Stated goal: Reproduce, character for character, the lines below from the first through the one with "COL = scene.collection". Leave pictures out.

Recorded information:
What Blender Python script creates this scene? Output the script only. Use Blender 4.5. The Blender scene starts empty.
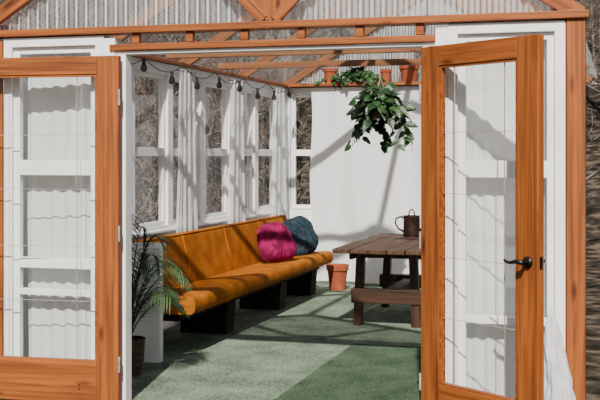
import bpy, bmesh, math, random
from mathutils import Vector, Matrix
R = random.Random(7)
scene = bpy.context.scene
COL = scene.collection

# ------------------------------------------------------------------ materials
def newmat(name):
    m = bpy.data.materials.new(name); m.use_nodes = True
    nt = m.node_tree; nt.nodes.clear()
    out = nt.nodes.new('ShaderNodeOutputMaterial')
    return m, nt, out
def noise_mat(name, c1, c2, scale=(5,5,5), rough=0.6, detail=4, bump=0.0, metallic=0, sheen=0, c3=None, nscale=1.0, spread=(0.35,0.65), coord='Object', transl=0.0, bdist=0.01, spec=0.5):
    m, nt, out = newmat(name)
    N = nt.nodes; L = nt.links
    tc = N.new('ShaderNodeTexCoord'); mp = N.new('ShaderNodeMapping')
    mp.inputs['Scale'].default_value = scale
    L.new(tc.outputs[coord], mp.inputs[0])
    no = N.new('ShaderNodeTexNoise'); no.inputs['Scale'].default_value = nscale; no.inputs['Detail'].default_value = detail
    L.new(mp.outputs[0], no.inputs['Vector'])
    cr = N.new('ShaderNodeValToRGB')
    cr.color_ramp.elements[0].position = spread[0]; cr.color_ramp.elements[0].color = (*c1,1)
    cr.color_ramp.elements[1].position = spread[1]; cr.color_ramp.elements[1].color = (*c2,1)
    if c3:
        e = cr.color_ramp.elements.new((spread[0]+spread[1])/2); e.color = (*c3,1)
    L.new(no.outputs['Fac'], cr.inputs[0])
    p = N.new('ShaderNodeBsdfPrincipled')
    L.new(cr.outputs[0], p.inputs['Base Color'])
    p.inputs['Roughness'].default_value = rough; p.inputs['Metallic'].default_value = metallic
    p.inputs['Specular IOR Level'].default_value = spec
    if sheen: 
        p.inputs['Sheen Weight'].default_value = sheen
    if bump:
        b = N.new('ShaderNodeBump'); b.inputs['Strength'].default_value = bump; b.inputs['Distance'].default_value = bdist
        L.new(no.outputs['Fac'], b.inputs['Height']); L.new(b.outputs[0], p.inputs['Normal'])
    if transl:
        t = N.new('ShaderNodeBsdfTranslucent'); L.new(cr.outputs[0], t.inputs['Color'])
        mx = N.new('ShaderNodeMixShader'); mx.inputs[0].default_value = transl
        L.new(p.outputs[0], mx.inputs[1]); L.new(t.outputs[0], mx.inputs[2]); L.new(mx.outputs[0], out.inputs[0])
    else:
        L.new(p.outputs[0], out.inputs[0])
    return m
def wood(name, c1, c2, axis, rough=0.55, knots=True):
    m, nt, out = newmat(name); N=nt.nodes; L=nt.links
    tc=N.new('ShaderNodeTexCoord'); oi=N.new('ShaderNodeObjectInfo')
    add=N.new('ShaderNodeVectorMath'); add.operation='ADD'
    ml=N.new('ShaderNodeMath'); ml.operation='MULTIPLY'; ml.inputs[1].default_value=17.0
    L.new(oi.outputs['Random'],ml.inputs[0])
    L.new(tc.outputs['Object'],add.inputs[0]); L.new(ml.outputs[0],add.inputs[1])
    mp=N.new('ShaderNodeMapping'); sc=[42,42,42]; sc[axis]=1.6; mp.inputs['Scale'].default_value=sc
    L.new(add.outputs[0],mp.inputs[0])
    no=N.new('ShaderNodeTexNoise'); no.inputs['Scale'].default_value=1.0; no.inputs['Detail'].default_value=6; no.inputs['Distortion'].default_value=0.6
    L.new(mp.outputs[0],no.inputs['Vector'])
    cr=N.new('ShaderNodeValToRGB'); cr.color_ramp.elements[0].position=0.28; cr.color_ramp.elements[1].position=0.70
    cr.color_ramp.elements[0].color=(*c1,1); cr.color_ramp.elements[1].color=(*c2,1)
    L.new(no.outputs['Fac'],cr.inputs[0])
    mp2=N.new('ShaderNodeMapping'); s2=[9,9,9]; s2[axis]=2.6; mp2.inputs['Scale'].default_value=s2
    L.new(add.outputs[0],mp2.inputs[0])
    vo=N.new('ShaderNodeTexVoronoi'); vo.inputs['Scale'].default_value=1.0
    L.new(mp2.outputs[0],vo.inputs['Vector'])
    kr=N.new('ShaderNodeValToRGB'); kr.color_ramp.elements[0].position=0.05; kr.color_ramp.elements[1].position=0.18
    kr.color_ramp.elements[0].color=(0.30,0.24,0.20,1) if knots else (1,1,1,1); kr.color_ramp.elements[1].color=(1,1,1,1)
    L.new(vo.outputs['Distance'],kr.inputs[0])
    mx=N.new('ShaderNodeMix'); mx.data_type='RGBA'; mx.blend_type='MULTIPLY'; mx.inputs[0].default_value=1.0
    L.new(cr.outputs[0],mx.inputs[6]); L.new(kr.outputs[0],mx.inputs[7])
    p=N.new('ShaderNodeBsdfPrincipled'); p.inputs['Roughness'].default_value=rough; p.inputs['Specular IOR Level'].default_value=0.35
    L.new(mx.outputs[2],p.inputs['Base Color'])
    b=N.new('ShaderNodeBump'); b.inputs['Strength'].default_value=0.25; b.inputs['Distance'].default_value=0.003
    L.new(no.outputs['Fac'],b.inputs['Height']); L.new(b.outputs[0],p.inputs['Normal'])
    L.new(p.outputs[0],out.inputs[0]); return m
O1=(0.11,0.026,0.004); O2=(0.34,0.095,0.016)
WX = wood('cedar_wood_horizontal', O1, O2, 0); WZ = wood('cedar_wood_vertical', O1, O2, 2)
WR = wood('aged_rafter_wood', (0.09,0.034,0.013), (0.24,0.095,0.036), 0)
DX = wood('dark_table_wood', (0.012,0.005,0.003), (0.070,0.028,0.013), 0, rough=0.65)
DY = wood('dark_table_wood_lengthwise', (0.012,0.0055,0.003), (0.115,0.052,0.024), 1, rough=0.65)
DZ = wood('dark_leg_wood', (0.012,0.005,0.003), (0.065,0.026,0.012), 2)
BL = wood('black_stained_wood', (0.005,0.004,0.003), (0.014,0.010,0.008), 0, rough=0.9)
WHITE = noise_mat('white_paint', (0.74,0.74,0.73), (0.88,0.88,0.87), (3,3,3), 0.5, 3)
VELV = noise_mat('rust_orange_velvet', (0.25,0.072,0.004), (0.39,0.118,0.007), (7,7,7), 0.9, 6, 0.15, spec=0.15)
MAG = noise_mat('magenta_velvet', (0.10,0.001,0.026), (0.26,0.004,0.074), (14,14,14), 0.8, 4, 0.3, spec=0.2)
TEAL = noise_mat('dark_blue_grey_cloth', (0.008,0.016,0.025), (0.024,0.044,0.060), (25,25,25), 0.9, 4, 0.3, spec=0.2)
TERRA = noise_mat('terracotta_clay', (0.24,0.05,0.016), (0.35,0.085,0.028), (8,8,8), 0.85, 4)
SOIL = noise_mat('potting_soil', (0.02,0.012,0.008), (0.05,0.03,0.02), (60,60,60), 0.95)
LEAF = noise_mat('glossy_green_leaf', (0.005,0.018,0.006), (0.034,0.092,0.023), (7,7,7), 0.45, 3, transl=0.12)
LEAF2 = noise_mat('palm_green_leaf', (0.009,0.026,0.009), (0.050,0.096,0.028), (6,6,6), 0.5, 3, transl=0.08)
BLACK = noise_mat('black_metal', (0.008,0.008,0.008), (0.02,0.02,0.02), (20,20,20), 0.35, metallic=0.6)
BRONZE = noise_mat('dark_bronze', (0.015,0.008,0.005), (0.05,0.026,0.016), (12,12,12), 0.45, metallic=0.4)
WICK = noise_mat('brown_wicker', (0.025,0.013,0.008), (0.09,0.045,0.025), (8,8,70), 0.85, 4, 0.6)
GREYP = noise_mat('dark_plastic_pot', (0.02,0.02,0.02), (0.05,0.045,0.04), (12,12,12), 0.6)
CORD = noise_mat('black_cord', (0.01,0.01,0.01), (0.02,0.02,0.02), (12,12,12), 0.6)
ROPE = noise_mat('hemp_rope', (0.25,0.18,0.1), (0.4,0.3,0.18), (60,60,60), 0.9)
CAME = noise_mat('dull_brass_bar', (0.25,0.23,0.20), (0.42,0.39,0.34), (20,20,20), 0.5, metallic=0.2)
CONC = noise_mat('concrete', (0.28,0.27,0.25), (0.42,0.41,0.38), (6,6,6), 0.9)
BARK = noise_mat('grey_brown_bark', (0.040,0.031,0.026), (0.19,0.155,0.13), (9,9,2.5), 0.95, 5)
TWIG = noise_mat('dry_brush', (0.09,0.05,0.026), (0.28,0.175,0.095), (5,5,5), 0.95)
SACK = noise_mat('white_plastic_wrap', (0.60,0.62,0.64), (0.80,0.81,0.82), (7,7,7), 0.35, 3, transl=0.3)
LITTER = noise_mat('leaf_litter', (0.009,0.007,0.005), (0.12,0.090,0.064), (1,1,1), 1.0, 12, 0.6, c3=(0.034,0.027,0.020), nscale=5.0, bdist=0.05, spec=0.1)

def turf(name, a, b):
    m, nt, out = newmat(name); N=nt.nodes; L=nt.links
    tc=N.new('ShaderNodeTexCoord')
    n1=N.new('ShaderNodeTexNoise'); n1.inputs['Scale'].default_value=55; n1.inputs['Detail'].default_value=6; n1.inputs['Roughness'].default_value=0.75
    n2=N.new('ShaderNodeTexNoise'); n2.inputs['Scale'].default_value=3.2; n2.inputs['Detail'].default_value=5
    L.new(tc.outputs['Object'],n1.inputs['Vector']); L.new(tc.outputs['Object'],n2.inputs['Vector'])
    ad=N.new('ShaderNodeMath'); ad.operation='MULTIPLY_ADD'; ad.inputs[1].default_value=0.3
    L.new(n2.outputs['Fac'],ad.inputs[0]); 
    mu=N.new('ShaderNodeMath'); mu.operation='MULTIPLY'; mu.inputs[1].default_value=0.70
    L.new(n1.outputs['Fac'],mu.inputs[0]); L.new(mu.outputs[0],ad.inputs[2])
    cr=N.new('ShaderNodeValToRGB'); cr.color_ramp.elements[0].position=0.40; cr.color_ramp.elements[1].position=0.60
    cr.color_ramp.elements[0].color=(*a,1); cr.color_ramp.elements[1].color=(*b,1)
    L.new(ad.outputs[0],cr.inputs[0])
    p=N.new('ShaderNodeBsdfPrincipled'); p.inputs['Roughness'].default_value=0.95
    p.inputs['Specular IOR Level'].default_value=0.15
    L.new(cr.outputs[0],p.inputs['Base Color'])
    bu=N.new('ShaderNodeBump'); bu.inputs['Strength'].default_value=1.0; bu.inputs['Distance'].default_value=0.02
    L.new(n1.outputs['Fac'],bu.inputs['Height']); L.new(bu.outputs[0],p.inputs['Normal'])
    L.new(p.outputs[0],out.inputs[0]); return m
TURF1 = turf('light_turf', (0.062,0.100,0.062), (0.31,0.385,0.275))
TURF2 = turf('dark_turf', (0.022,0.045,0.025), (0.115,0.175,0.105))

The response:
What Blender Python script creates this scene? Output the script only. Use Blender 4.5. The Blender scene starts empty.
import bpy, bmesh, math, random
from mathutils import Vector, Matrix
R = random.Random(7)
scene = bpy.context.scene
COL = scene.collection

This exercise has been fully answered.